• Required task:
Copy each line exactly. Leave nothing out.

• Raw data:

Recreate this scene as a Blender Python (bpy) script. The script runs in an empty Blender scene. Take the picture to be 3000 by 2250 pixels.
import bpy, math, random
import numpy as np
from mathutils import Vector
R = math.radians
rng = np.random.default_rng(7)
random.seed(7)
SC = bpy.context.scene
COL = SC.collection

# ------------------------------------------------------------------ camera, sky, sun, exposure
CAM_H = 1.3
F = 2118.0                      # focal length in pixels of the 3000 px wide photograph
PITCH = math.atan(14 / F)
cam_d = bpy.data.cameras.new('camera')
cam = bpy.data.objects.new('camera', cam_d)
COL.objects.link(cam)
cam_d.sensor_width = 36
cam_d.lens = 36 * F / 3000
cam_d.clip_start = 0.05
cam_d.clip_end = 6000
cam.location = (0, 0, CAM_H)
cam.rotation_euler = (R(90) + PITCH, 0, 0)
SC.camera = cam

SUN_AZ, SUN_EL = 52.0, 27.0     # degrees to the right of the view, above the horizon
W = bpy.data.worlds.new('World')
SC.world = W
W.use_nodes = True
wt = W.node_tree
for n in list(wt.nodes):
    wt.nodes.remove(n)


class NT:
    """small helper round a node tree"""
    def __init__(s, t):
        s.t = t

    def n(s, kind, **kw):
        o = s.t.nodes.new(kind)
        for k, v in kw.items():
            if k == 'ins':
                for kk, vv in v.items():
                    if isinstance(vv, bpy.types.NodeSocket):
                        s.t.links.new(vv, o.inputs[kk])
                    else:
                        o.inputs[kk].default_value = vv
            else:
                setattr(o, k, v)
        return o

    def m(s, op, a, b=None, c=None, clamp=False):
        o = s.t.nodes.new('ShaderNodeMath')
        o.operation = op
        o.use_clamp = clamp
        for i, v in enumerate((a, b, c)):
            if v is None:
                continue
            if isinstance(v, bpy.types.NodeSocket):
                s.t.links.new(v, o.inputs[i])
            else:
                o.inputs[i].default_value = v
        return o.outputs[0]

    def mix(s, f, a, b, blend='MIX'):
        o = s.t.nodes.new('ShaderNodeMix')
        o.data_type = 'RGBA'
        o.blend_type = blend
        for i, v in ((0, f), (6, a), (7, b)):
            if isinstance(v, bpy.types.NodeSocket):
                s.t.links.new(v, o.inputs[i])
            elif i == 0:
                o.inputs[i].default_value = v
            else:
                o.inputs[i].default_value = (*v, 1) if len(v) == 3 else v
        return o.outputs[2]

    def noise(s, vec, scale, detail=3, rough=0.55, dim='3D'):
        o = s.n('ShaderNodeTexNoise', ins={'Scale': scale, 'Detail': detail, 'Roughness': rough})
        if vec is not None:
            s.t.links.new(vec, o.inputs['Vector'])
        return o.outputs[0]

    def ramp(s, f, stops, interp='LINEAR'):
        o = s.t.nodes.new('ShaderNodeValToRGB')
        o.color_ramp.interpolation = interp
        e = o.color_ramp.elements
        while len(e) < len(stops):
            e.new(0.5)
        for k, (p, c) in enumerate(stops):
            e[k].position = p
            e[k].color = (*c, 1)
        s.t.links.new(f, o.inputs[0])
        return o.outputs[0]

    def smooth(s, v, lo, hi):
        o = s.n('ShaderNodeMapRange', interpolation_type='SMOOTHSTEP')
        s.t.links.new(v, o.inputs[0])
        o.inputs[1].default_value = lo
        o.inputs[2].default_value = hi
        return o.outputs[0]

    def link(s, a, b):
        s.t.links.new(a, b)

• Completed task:
Recreate this scene as a Blender Python (bpy) script. The script runs in an empty Blender scene. Take the picture to be 3000 by 2250 pixels.
import bpy, math, random
import numpy as np
from mathutils import Vector
R = math.radians
rng = np.random.default_rng(7)
random.seed(7)
SC = bpy.context.scene
COL = SC.collection

# ------------------------------------------------------------------ camera, sky, sun, exposure
CAM_H = 1.3
F = 2118.0                      # focal length in pixels of the 3000 px wide photograph
PITCH = math.atan(14 / F)
cam_d = bpy.data.cameras.new('camera')
cam = bpy.data.objects.new('camera', cam_d)
COL.objects.link(cam)
cam_d.sensor_width = 36
cam_d.lens = 36 * F / 3000
cam_d.clip_start = 0.05
cam_d.clip_end = 6000
cam.location = (0, 0, CAM_H)
cam.rotation_euler = (R(90) + PITCH, 0, 0)
SC.camera = cam

SUN_AZ, SUN_EL = 52.0, 27.0     # degrees to the right of the view, above the horizon
W = bpy.data.worlds.new('World')
SC.world = W
W.use_nodes = True
wt = W.node_tree
for n in list(wt.nodes):
    wt.nodes.remove(n)


class NT:
    """small helper round a node tree"""
    def __init__(s, t):
        s.t = t

    def n(s, kind, **kw):
        o = s.t.nodes.new(kind)
        for k, v in kw.items():
            if k == 'ins':
                for kk, vv in v.items():
                    if isinstance(vv, bpy.types.NodeSocket):
                        s.t.links.new(vv, o.inputs[kk])
                    else:
                        o.inputs[kk].default_value = vv
            else:
                setattr(o, k, v)
        return o

    def m(s, op, a, b=None, c=None, clamp=False):
        o = s.t.nodes.new('ShaderNodeMath')
        o.operation = op
        o.use_clamp = clamp
        for i, v in enumerate((a, b, c)):
            if v is None:
                continue
            if isinstance(v, bpy.types.NodeSocket):
                s.t.links.new(v, o.inputs[i])
            else:
                o.inputs[i].default_value = v
        return o.outputs[0]

    def mix(s, f, a, b, blend='MIX'):
        o = s.t.nodes.new('ShaderNodeMix')
        o.data_type = 'RGBA'
        o.blend_type = blend
        for i, v in ((0, f), (6, a), (7, b)):
            if isinstance(v, bpy.types.NodeSocket):
                s.t.links.new(v, o.inputs[i])
            elif i == 0:
                o.inputs[i].default_value = v
            else:
                o.inputs[i].default_value = (*v, 1) if len(v) == 3 else v
        return o.outputs[2]

    def noise(s, vec, scale, detail=3, rough=0.55, dim='3D'):
        o = s.n('ShaderNodeTexNoise', ins={'Scale': scale, 'Detail': detail, 'Roughness': rough})
        if vec is not None:
            s.t.links.new(vec, o.inputs['Vector'])
        return o.outputs[0]

    def ramp(s, f, stops, interp='LINEAR'):
        o = s.t.nodes.new('ShaderNodeValToRGB')
        o.color_ramp.interpolation = interp
        e = o.color_ramp.elements
        while len(e) < len(stops):
            e.new(0.5)
        for k, (p, c) in enumerate(stops):
            e[k].position = p
            e[k].color = (*c, 1)
        s.t.links.new(f, o.inputs[0])
        return o.outputs[0]

    def smooth(s, v, lo, hi):
        o = s.n('ShaderNodeMapRange', interpolation_type='SMOOTHSTEP')
        s.t.links.new(v, o.inputs[0])
        o.inputs[1].default_value = lo
        o.inputs[2].default_value = hi
        return o.outputs[0]

    def link(s, a, b):
        s.t.links.new(a, b)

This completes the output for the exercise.